◆ Set problem
Nothing may be dropped or altered: reproduce all the data.

** Begin Supplied material **

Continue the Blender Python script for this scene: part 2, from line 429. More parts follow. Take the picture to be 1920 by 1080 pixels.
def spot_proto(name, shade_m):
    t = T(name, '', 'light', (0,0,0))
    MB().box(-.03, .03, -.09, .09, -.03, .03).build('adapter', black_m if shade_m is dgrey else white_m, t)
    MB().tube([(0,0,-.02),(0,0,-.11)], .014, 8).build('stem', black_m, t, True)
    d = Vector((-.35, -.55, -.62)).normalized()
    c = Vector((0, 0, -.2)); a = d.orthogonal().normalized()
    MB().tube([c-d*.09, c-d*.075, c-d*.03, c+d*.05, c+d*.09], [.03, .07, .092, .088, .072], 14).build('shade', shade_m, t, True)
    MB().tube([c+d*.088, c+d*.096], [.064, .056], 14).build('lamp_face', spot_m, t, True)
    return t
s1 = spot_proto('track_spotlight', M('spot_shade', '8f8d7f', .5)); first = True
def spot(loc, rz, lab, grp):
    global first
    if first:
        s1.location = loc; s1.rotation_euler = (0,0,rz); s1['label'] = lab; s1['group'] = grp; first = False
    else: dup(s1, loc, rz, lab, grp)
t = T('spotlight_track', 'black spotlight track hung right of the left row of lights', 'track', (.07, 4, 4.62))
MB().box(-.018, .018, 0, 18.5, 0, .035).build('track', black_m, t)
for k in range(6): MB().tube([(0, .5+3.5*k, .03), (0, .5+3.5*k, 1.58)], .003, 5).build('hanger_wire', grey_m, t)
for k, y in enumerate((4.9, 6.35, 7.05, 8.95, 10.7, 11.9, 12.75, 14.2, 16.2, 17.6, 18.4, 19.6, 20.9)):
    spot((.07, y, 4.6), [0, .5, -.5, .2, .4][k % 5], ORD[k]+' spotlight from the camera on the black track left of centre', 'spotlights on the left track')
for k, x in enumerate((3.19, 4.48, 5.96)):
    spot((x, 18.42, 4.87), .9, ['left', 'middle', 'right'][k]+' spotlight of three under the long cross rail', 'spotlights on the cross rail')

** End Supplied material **

◆ Response to this exercise
Continue the Blender Python script for this scene: part 2, from line 429. More parts follow. Take the picture to be 1920 by 1080 pixels.
def spot_proto(name, shade_m):
    t = T(name, '', 'light', (0,0,0))
    MB().box(-.03, .03, -.09, .09, -.03, .03).build('adapter', black_m if shade_m is dgrey else white_m, t)
    MB().tube([(0,0,-.02),(0,0,-.11)], .014, 8).build('stem', black_m, t, True)
    d = Vector((-.35, -.55, -.62)).normalized()
    c = Vector((0, 0, -.2)); a = d.orthogonal().normalized()
    MB().tube([c-d*.09, c-d*.075, c-d*.03, c+d*.05, c+d*.09], [.03, .07, .092, .088, .072], 14).build('shade', shade_m, t, True)
    MB().tube([c+d*.088, c+d*.096], [.064, .056], 14).build('lamp_face', spot_m, t, True)
    return t
s1 = spot_proto('track_spotlight', M('spot_shade', '8f8d7f', .5)); first = True
def spot(loc, rz, lab, grp):
    global first
    if first:
        s1.location = loc; s1.rotation_euler = (0,0,rz); s1['label'] = lab; s1['group'] = grp; first = False
    else: dup(s1, loc, rz, lab, grp)
t = T('spotlight_track', 'black spotlight track hung right of the left row of lights', 'track', (.07, 4, 4.62))
MB().box(-.018, .018, 0, 18.5, 0, .035).build('track', black_m, t)
for k in range(6): MB().tube([(0, .5+3.5*k, .03), (0, .5+3.5*k, 1.58)], .003, 5).build('hanger_wire', grey_m, t)
for k, y in enumerate((4.9, 6.35, 7.05, 8.95, 10.7, 11.9, 12.75, 14.2, 16.2, 17.6, 18.4, 19.6, 20.9)):
    spot((.07, y, 4.6), [0, .5, -.5, .2, .4][k % 5], ORD[k]+' spotlight from the camera on the black track left of centre', 'spotlights on the left track')
for k, x in enumerate((3.19, 4.48, 5.96)):
    spot((x, 18.42, 4.87), .9, ['left', 'middle', 'right'][k]+' spotlight of three under the long cross rail', 'spotlights on the cross rail')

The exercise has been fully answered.